◆ **INSTRUCTION**: Please write the listing below out again exactly, leaving every picture behind.

◆ **DATA EXTRACT**:
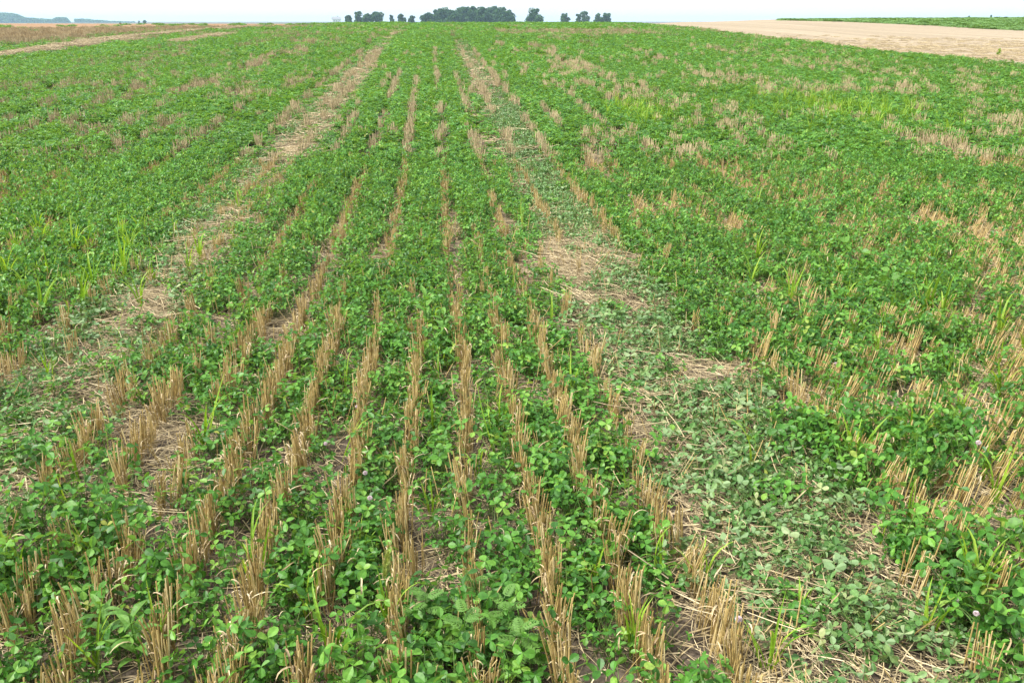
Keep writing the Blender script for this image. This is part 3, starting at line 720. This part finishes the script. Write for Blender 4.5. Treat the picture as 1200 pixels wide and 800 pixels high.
GRASS = [  # x, y, scale, blades, label
 (1.17, 2.58, 1.05, 6, 'tall bright grass tuft amid leaning stubble beyond the flattened track'),
 (1.39, 2.68, 1.0, 6, 'wide-bladed grass tuft between two leaning stubble clumps'),
 (1.65, 2.88, .85, 5, 'forked yellow-green grass tuft behind the pink thistle-like blossom'),
 (1.52, 2.34, .95, 5, 'grass tuft beside the pink blossom at the picture edge'),
 (1.47, 2.05, 1.0, 4, 'arching grass blades at the lower right picture edge'),
 (1.21, 1.87, 1.15, 7, 'dense upright bright grass tuft next to the white clover blossoms'),
 (.22, 1.92, .85, 4, 'broad-bladed grass tuft between the two straw rows nearest the track'),
 (.52, 1.92, .9, 5, 'bright grass tuft standing against the last straw row before the track'),
 (.40, 1.95, .8, 5, 'thin upright grass tuft between two short stubble tufts near the track'),
 (.29, 1.67, .9, 4, 'yellowish curled grass blades at the bottom edge of the picture'),
 (.60, 1.60, .85, 6, 'spreading pale grass rosette at the bottom edge beside the track'),
 (-.42, 1.64, 1.0, 5, 'long arching grass tuft at the bottom beside the central straw row'),
 (-.70, 1.94, 1.05, 4, 'bright grass blade tuft leaning across the third straw row'),
 (-1.1, 2.74, 1.1, 3, 'drooping pale grass blades above the ragged stubble'),
 (-1.93, 3.28, .9, 4, 'grass tuft beside the strawy wheel track'),
 (-1.34, 1.94, 1.0, 4, 'yellow-green bent grass at the lower left picture edge'),
 (-.04, 2.88, .9, 4, 'small bright grass tuft in the middle between two straw rows'),
 (-2.06, 4.7, .9, 5, 'faint grass tuft beyond the strawy wheel track'),
 (-2.69, 4.78, 1.0, 5, 'loose grass tuft farthest out on the left'),
 (1.03, 1.73, .8, 4, 'grass tuft at the foot of the white clover blossoms'),
 (-.85, 1.67, .85, 5, 'grass tuft among leafy weeds at the bottom left'),
 (-.43, 2.05, .8, 4, 'thin grass tuft beside the pale pink blossoms'),
 (-.25, 2.29, .7, 3, 'low grass tuft just right of the central straw row'),
 (-.11, 2.5, .75, 3, 'low arching grass tuft left of the second central straw row'),
 (1.65, 3.57, .9, 5, 'upright grass tuft further up the leaning stubble'),
 (1.86, 3.37, .85, 5, 'short grass tuft among leaning stubble near the picture edge'),
 (2.14, 3.47, .95, 4, 'tall single-stemmed grass tuft at the right picture edge'),
 (1.92, 6.67, 1.0, 5, 'hazy grass tuft in the clover beyond the stubble patch'),
 (2.11, 4.17, .95, 6, 'yellow-green grass tuft below the large pale leaves'),
 (1.92, 4.78, .9, 4, 'slender grass tuft near the large pale leaves'),
 (-2.48, 5.36, 1.0, 5, 'yellowish grass tuft deep in the left clover'),
 (1.56, 2.5, .8, 3, 'sparse grass tuft under the pink blossom'),
 (.74, 1.80, .7, 3, 'small grass tuft at the left rim of the flattened track'),
 (-.52, 1.8, .8, 4, 'pale drooping grass tuft between fifth and sixth straw rows'),
 (-.98, 1.61, .8, 4, 'grass tuft at the bottom left corner'),
 (-.43, 3.28, .8, 3, 'bent grass blades above the central straw row'),
 (-.3, 3.47, .8, 3, 'hooked grass blade beside the light green broadleaf weed'),
 (1.30, 3.1, .8, 4, 'grass tuft at the rim of the flattened track, halfway up'),
 (2.6, 5.1, .9, 5, 'grass tuft in front of the largest stubble patch')]
gr = np.random.default_rng(8)
for x, y, s, nb, lab in GRASS:
    o = empty('grass_tuft', (x, y, float(ground_z(x, y))), gr.uniform(0, 6.28), s * .8)
    tag(o, lab, 'grass', 'grass tufts in the clover')
    nb += 2
    for b in range(nb):
        c = link('blade', BLADE_ME[int(gr.integers(0, 6))], o); c.location = (gr.normal(0, .008), gr.normal(0, .008), 0)
        c.rotation_euler = (gr.normal(0, .1), gr.normal(0, .1), b * 6.283 / nb + gr.uniform(-.6, .6)); q = gr.uniform(.6, 1.15); c.scale = (gr.uniform(.7, 1.25), q, q)
o = empty('foxtail_grass', (-.30, 1.72, 0), .6); tag(o, 'pale green bristly foxtail head in front of the central straw row', 'foxtail')
c = link('stem', STEM_ME, o); c.scale = (1, 1, .8); c = link('seed_head', HEAD_ME, o); c.location = (.002, .018, .188); c.rotation_euler = (.15, .1, 0)
for b in range(3):
    c = link('blade', BLADE_ME[1 + b], o); c.rotation_euler = (0, 0, 2.1 * b); c.scale = (.9, .7, .7)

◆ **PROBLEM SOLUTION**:
Keep writing the Blender script for this image. This is part 3, starting at line 720. This part finishes the script. Write for Blender 4.5. Treat the picture as 1200 pixels wide and 800 pixels high.
GRASS = [  # x, y, scale, blades, label
 (1.17, 2.58, 1.05, 6, 'tall bright grass tuft amid leaning stubble beyond the flattened track'),
 (1.39, 2.68, 1.0, 6, 'wide-bladed grass tuft between two leaning stubble clumps'),
 (1.65, 2.88, .85, 5, 'forked yellow-green grass tuft behind the pink thistle-like blossom'),
 (1.52, 2.34, .95, 5, 'grass tuft beside the pink blossom at the picture edge'),
 (1.47, 2.05, 1.0, 4, 'arching grass blades at the lower right picture edge'),
 (1.21, 1.87, 1.15, 7, 'dense upright bright grass tuft next to the white clover blossoms'),
 (.22, 1.92, .85, 4, 'broad-bladed grass tuft between the two straw rows nearest the track'),
 (.52, 1.92, .9, 5, 'bright grass tuft standing against the last straw row before the track'),
 (.40, 1.95, .8, 5, 'thin upright grass tuft between two short stubble tufts near the track'),
 (.29, 1.67, .9, 4, 'yellowish curled grass blades at the bottom edge of the picture'),
 (.60, 1.60, .85, 6, 'spreading pale grass rosette at the bottom edge beside the track'),
 (-.42, 1.64, 1.0, 5, 'long arching grass tuft at the bottom beside the central straw row'),
 (-.70, 1.94, 1.05, 4, 'bright grass blade tuft leaning across the third straw row'),
 (-1.1, 2.74, 1.1, 3, 'drooping pale grass blades above the ragged stubble'),
 (-1.93, 3.28, .9, 4, 'grass tuft beside the strawy wheel track'),
 (-1.34, 1.94, 1.0, 4, 'yellow-green bent grass at the lower left picture edge'),
 (-.04, 2.88, .9, 4, 'small bright grass tuft in the middle between two straw rows'),
 (-2.06, 4.7, .9, 5, 'faint grass tuft beyond the strawy wheel track'),
 (-2.69, 4.78, 1.0, 5, 'loose grass tuft farthest out on the left'),
 (1.03, 1.73, .8, 4, 'grass tuft at the foot of the white clover blossoms'),
 (-.85, 1.67, .85, 5, 'grass tuft among leafy weeds at the bottom left'),
 (-.43, 2.05, .8, 4, 'thin grass tuft beside the pale pink blossoms'),
 (-.25, 2.29, .7, 3, 'low grass tuft just right of the central straw row'),
 (-.11, 2.5, .75, 3, 'low arching grass tuft left of the second central straw row'),
 (1.65, 3.57, .9, 5, 'upright grass tuft further up the leaning stubble'),
 (1.86, 3.37, .85, 5, 'short grass tuft among leaning stubble near the picture edge'),
 (2.14, 3.47, .95, 4, 'tall single-stemmed grass tuft at the right picture edge'),
 (1.92, 6.67, 1.0, 5, 'hazy grass tuft in the clover beyond the stubble patch'),
 (2.11, 4.17, .95, 6, 'yellow-green grass tuft below the large pale leaves'),
 (1.92, 4.78, .9, 4, 'slender grass tuft near the large pale leaves'),
 (-2.48, 5.36, 1.0, 5, 'yellowish grass tuft deep in the left clover'),
 (1.56, 2.5, .8, 3, 'sparse grass tuft under the pink blossom'),
 (.74, 1.80, .7, 3, 'small grass tuft at the left rim of the flattened track'),
 (-.52, 1.8, .8, 4, 'pale drooping grass tuft between fifth and sixth straw rows'),
 (-.98, 1.61, .8, 4, 'grass tuft at the bottom left corner'),
 (-.43, 3.28, .8, 3, 'bent grass blades above the central straw row'),
 (-.3, 3.47, .8, 3, 'hooked grass blade beside the light green broadleaf weed'),
 (1.30, 3.1, .8, 4, 'grass tuft at the rim of the flattened track, halfway up'),
 (2.6, 5.1, .9, 5, 'grass tuft in front of the largest stubble patch')]
gr = np.random.default_rng(8)
for x, y, s, nb, lab in GRASS:
    o = empty('grass_tuft', (x, y, float(ground_z(x, y))), gr.uniform(0, 6.28), s * .8)
    tag(o, lab, 'grass', 'grass tufts in the clover')
    nb += 2
    for b in range(nb):
        c = link('blade', BLADE_ME[int(gr.integers(0, 6))], o); c.location = (gr.normal(0, .008), gr.normal(0, .008), 0)
        c.rotation_euler = (gr.normal(0, .1), gr.normal(0, .1), b * 6.283 / nb + gr.uniform(-.6, .6)); q = gr.uniform(.6, 1.15); c.scale = (gr.uniform(.7, 1.25), q, q)
o = empty('foxtail_grass', (-.30, 1.72, 0), .6); tag(o, 'pale green bristly foxtail head in front of the central straw row', 'foxtail')
c = link('stem', STEM_ME, o); c.scale = (1, 1, .8); c = link('seed_head', HEAD_ME, o); c.location = (.002, .018, .188); c.rotation_euler = (.15, .1, 0)
for b in range(3):
    c = link('blade', BLADE_ME[1 + b], o); c.rotation_euler = (0, 0, 2.1 * b); c.scale = (.9, .7, .7)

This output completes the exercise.